If you are having a hard time making your content more engaging, you should consider adding higher quality images.
3. Conversion Rates
As with any other KPI, high conversion rates alone don’t indicate that you have a profitable email funnel. However, they play an incredibly important role in the ROI of your overall funnel. If your visitors are clicking through to your offer but aren’t converting on your money page, then the earlier stages of your funnel have been wasted. This problem could be due to the following:
- Your landing page isn’t appropriate for your segmented lists. You may need to look at your segments more carefully and build better landing pages for each of them.
- Your sales copy in your email content wasn’t effective. You may need to refine your message and make sure they hit the right pain points.
- The call-to-action on your landing page wasn’t strong enough.
- You didn’t emphasize the benefits of your product on the landing page or your messages seemed contradictory.
While all of these factors can have an adverse effect on your conversion rate, you probably don’t need to worry about changing your lead demographics or engagement strategy. If you are getting leads to click through to your landing page, then you probably got those aspects right with your campaign. Tools like GetResponse’s landing page creator give users the ability to create multiple versions of each landing page for A/B testing.
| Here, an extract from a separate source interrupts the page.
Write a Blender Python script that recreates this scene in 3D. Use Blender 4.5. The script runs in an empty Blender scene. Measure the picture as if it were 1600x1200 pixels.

In each test you will want to only change one aspect of the landing page to make sure the change you have made is what affected the results.
Optimizing your conversion rate is important, but it is also tricky if there are problems with other stages of your funnel. Take a hard look at your copy and CTAs on your final landing page and emails. Try split-testing variables that seem to be poorly optimized. You should be able to boost your overall ROI considerably for all segmented lists that are engaging with your content.
4. Subscriber Growth Rate
In order to build a sustainable email marketing funnel, you need to make sure that you are constantly attracting new subscribers. Your subscriber growth rate needs to be high enough to keep your list from burning out, because eventually all of your leads will either have converted or demonstrated that they aren’t interested in your offer.